Maximisation of the single area of overlap
Whether someone is autistic, highly sensitive, or both, noises may seem louder, lights brighter, tags more irritating, and chaotic spaces more overwhelming. While highly sensitive individuals tend to experience hyper-reactivity to sensory information, autistic individuals may have either a hyper- or hypo-reactivity to sensory information, a combination of both, or neither. Understandably, similar experiences with hypersensitivity may lead to the assumption that these experiences come from the same underlying mechanism (i.e., that the sensitivity dimension of temperament and autism are one and the same). But while the sensory profiles may look similar for some people, the broader picture is different.

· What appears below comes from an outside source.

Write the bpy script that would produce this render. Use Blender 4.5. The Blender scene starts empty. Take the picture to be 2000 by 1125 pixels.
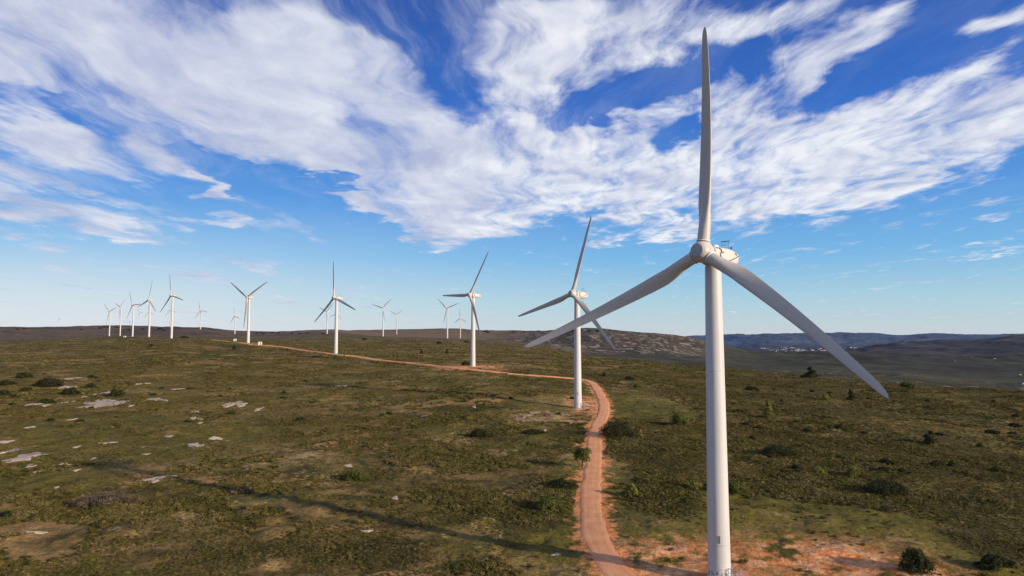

Sensitivity reflects individual variation in the threshold for noticing and responding to environmental input. While it may increase susceptibility to overstimulation, it is not associated with differences in other aspects of experience, such as language development, communication, social understanding, or interpersonal style. In contrast, autism is defined by core differences from non-autistic people in these very areas.
Minimisation of differences
Autism is a distinct, lifelong “neurotype”, characterised by significant differences from non-autistic people in social interaction, sensory processing, and communication. For example, Autistic individuals may use language differently, being drawn to patterns, repetition, or playfulness with words, rather than primarily using language for social connection. While the communication differences observed in Autistic individuals were historically framed as "social deficits", recent research14,15 has challenged this view, highlighting instead that difficulties in communication between Autistic and non-autistic people is due to a "mis-match" in communication and interpersonal styles. Studies also show Autistic people communicate more effectively and comfortably with other Autistic individuals, suggesting distinct, autism-specific social behaviours. 16,17,18
In contrast, such differences in communication are not seen across the spectrum of sensitivity, for example, we don’t see a socio-communicative mismatch between people low on sensitivity and those high on sensitivity, as a result of difference in sensitivity. Autistic people also often show other characteristics, such as a preference for sameness and a deep capacity for hyperfocus,19 beyond what we typically see in non-autistic people, including highly sensitive non-autistic people. These autistic characteristics are not associated with high sensitivity, and reflect some key areas of differentiation of the temperament trait of sensitivity from the neurotype of autism.
Conclusion
High sensitivity is a variation in human temperament that influences how susceptible people are to their environment, in a for-better-and-for-worse manner, without affecting other areas of processing or experiencing, such as social behaviour, or communication. Autism, by contrast, is a neurotype marked by core divergences in these very areas, including how language is used and how social connection is experienced. Confusing the two not only muddies scientific understanding, it risks flattening the diversity of autistic experience and misrepresenting what it means to be a highly sensitive person. Clearer public discourse begins with recognising these differences and respecting them. In short, while some sensory experiences may look alike on the surface, that’s where the similarities end.